* Begin RECORDED DATA *

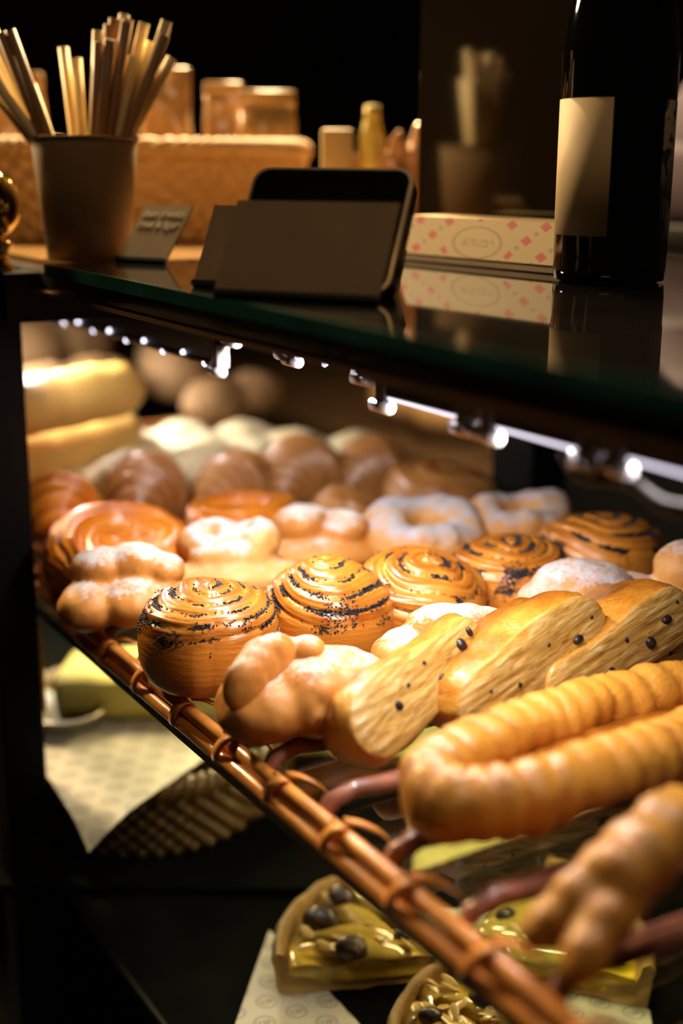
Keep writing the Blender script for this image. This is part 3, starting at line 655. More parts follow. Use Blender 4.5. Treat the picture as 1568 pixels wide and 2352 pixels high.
croissant(690, 1100, .965, .14, .042, 1.2, 6, M_CROM, 'largest ridged brown croissant in the rear row', .5, seed=5)
croissant(850, 1085, .965, .13, .038, 1.2, 5, M_CROM, 'ridged brown croissant at the right end of the rear row', .2, seed=6)
def horned():
    parts = []
    def arm(p, q, r0, r1, n):
        p, q = np.array(p), np.array(q)
        for k in range(n):
            f = k / (n - 1); c_ = p + (q - p) * f; r = (r0 + (r1 - r0) * f) * (1 + .12 * math.sin(k * 2.1)); parts.append((*c_, r, r, r))
    o_ = spot(1440, 2010, ZP)
    arm(spot(1560, 1890, .975) - o_, spot(1420, 2010, .966) - o_, .019, .019, 7); arm(spot(1430, 2000, .966) - o_, spot(1235, 2140, .945) - o_, .019, .010, 9)
    arm(spot(1430, 2020, .962) - o_, spot(1330, 2225, .942) - o_, .017, .010, 9)
    V, Fc, _ = blob(parts, .003, 3, (), .0025, 45, 3, None)
    t_ = tag(obj('horned_pastry', (V, Fc, {'bake_shade': .4 * np.clip(nz(V, 50, 2), 0, 1)}), M_BOAT, None, xf(o_)), 'blurred golden pastry with two hooked horns close to the camera', 'pastry')
horned()

# ------------------------------------------------------------------ breads at the far end
def bread(px, py, zc, parts, label, mat, rz=0, base=ZP, voxel=.005, name='bread_roll', group='breads in the far bay', seed=1, amp=.002, rx=0, ry=0, nscale=35, cat='bread'):
    V, Fc, _ = blob(parts, voxel, 5, (), amp, nscale, seed); c = spot(px, py, zc); zt = V[:, 2] / V[:, 2].max()
    return tag(obj(name, (V, Fc, {'bake_shade': .3 * (1 - sst(0, .5, zt)) + .12 * sst(.7, 1, zt)}), mat, None, xf((c[0], c[1], base), rz, rx, ry)), label, cat, group)
def stick(L, r): return [(x, 0, r, r * 1.25, r * (1.12 - .25 * abs(x / L) * 2 * .5), r) for x in np.linspace(-L / 2, L / 2, 9)]
bread(118, 1030, .990, stick(.19, .034), 'lower golden bread stick beside the front post', M_LOAF, rz=.42, seed=3, base=ZP + .026, name='bread_stick')
bread(102, 925, 1.056, stick(.20, .033), 'upper golden bread stick with a bright crust', M_LOAF, rz=.40, base=ZP + .093, seed=5, name='bread_stick')
bread(258, 1050, .955, stick(.07, .026), 'short pale bread stick right of the golden stack', M_LOAF, rz=.45, seed=6, name='bread_stick')
bread(100, 1090, .97, [(0, 0, .022, .042, .036, .022), (.02, .014, .022, .03, .03, .02)], 'orange bread roll between the front post and the seeded roll', M_LOAF, rz=.6, seed=8)
bread(222, 1095, .955, [(0, 0, .022, .052, .042, .024)], 'seeded bread roll left of the darkest croissant', M_SESA, rz=.5, seed=9, amp=.003, nscale=90)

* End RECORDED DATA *

*AIM*:
Your task is to repeat the data above exactly while excluding the pictures.

*FULL ANSWER*:
Keep writing the Blender script for this image. This is part 3, starting at line 655. More parts follow. Use Blender 4.5. Treat the picture as 1568 pixels wide and 2352 pixels high.
croissant(690, 1100, .965, .14, .042, 1.2, 6, M_CROM, 'largest ridged brown croissant in the rear row', .5, seed=5)
croissant(850, 1085, .965, .13, .038, 1.2, 5, M_CROM, 'ridged brown croissant at the right end of the rear row', .2, seed=6)
def horned():
    parts = []
    def arm(p, q, r0, r1, n):
        p, q = np.array(p), np.array(q)
        for k in range(n):
            f = k / (n - 1); c_ = p + (q - p) * f; r = (r0 + (r1 - r0) * f) * (1 + .12 * math.sin(k * 2.1)); parts.append((*c_, r, r, r))
    o_ = spot(1440, 2010, ZP)
    arm(spot(1560, 1890, .975) - o_, spot(1420, 2010, .966) - o_, .019, .019, 7); arm(spot(1430, 2000, .966) - o_, spot(1235, 2140, .945) - o_, .019, .010, 9)
    arm(spot(1430, 2020, .962) - o_, spot(1330, 2225, .942) - o_, .017, .010, 9)
    V, Fc, _ = blob(parts, .003, 3, (), .0025, 45, 3, None)
    t_ = tag(obj('horned_pastry', (V, Fc, {'bake_shade': .4 * np.clip(nz(V, 50, 2), 0, 1)}), M_BOAT, None, xf(o_)), 'blurred golden pastry with two hooked horns close to the camera', 'pastry')
horned()

# ------------------------------------------------------------------ breads at the far end
def bread(px, py, zc, parts, label, mat, rz=0, base=ZP, voxel=.005, name='bread_roll', group='breads in the far bay', seed=1, amp=.002, rx=0, ry=0, nscale=35, cat='bread'):
    V, Fc, _ = blob(parts, voxel, 5, (), amp, nscale, seed); c = spot(px, py, zc); zt = V[:, 2] / V[:, 2].max()
    return tag(obj(name, (V, Fc, {'bake_shade': .3 * (1 - sst(0, .5, zt)) + .12 * sst(.7, 1, zt)}), mat, None, xf((c[0], c[1], base), rz, rx, ry)), label, cat, group)
def stick(L, r): return [(x, 0, r, r * 1.25, r * (1.12 - .25 * abs(x / L) * 2 * .5), r) for x in np.linspace(-L / 2, L / 2, 9)]
bread(118, 1030, .990, stick(.19, .034), 'lower golden bread stick beside the front post', M_LOAF, rz=.42, seed=3, base=ZP + .026, name='bread_stick')
bread(102, 925, 1.056, stick(.20, .033), 'upper golden bread stick with a bright crust', M_LOAF, rz=.40, base=ZP + .093, seed=5, name='bread_stick')
bread(258, 1050, .955, stick(.07, .026), 'short pale bread stick right of the golden stack', M_LOAF, rz=.45, seed=6, name='bread_stick')
bread(100, 1090, .97, [(0, 0, .022, .042, .036, .022), (.02, .014, .022, .03, .03, .02)], 'orange bread roll between the front post and the seeded roll', M_LOAF, rz=.6, seed=8)
bread(222, 1095, .955, [(0, 0, .022, .052, .042, .024)], 'seeded bread roll left of the darkest croissant', M_SESA, rz=.5, seed=9, amp=.003, nscale=90)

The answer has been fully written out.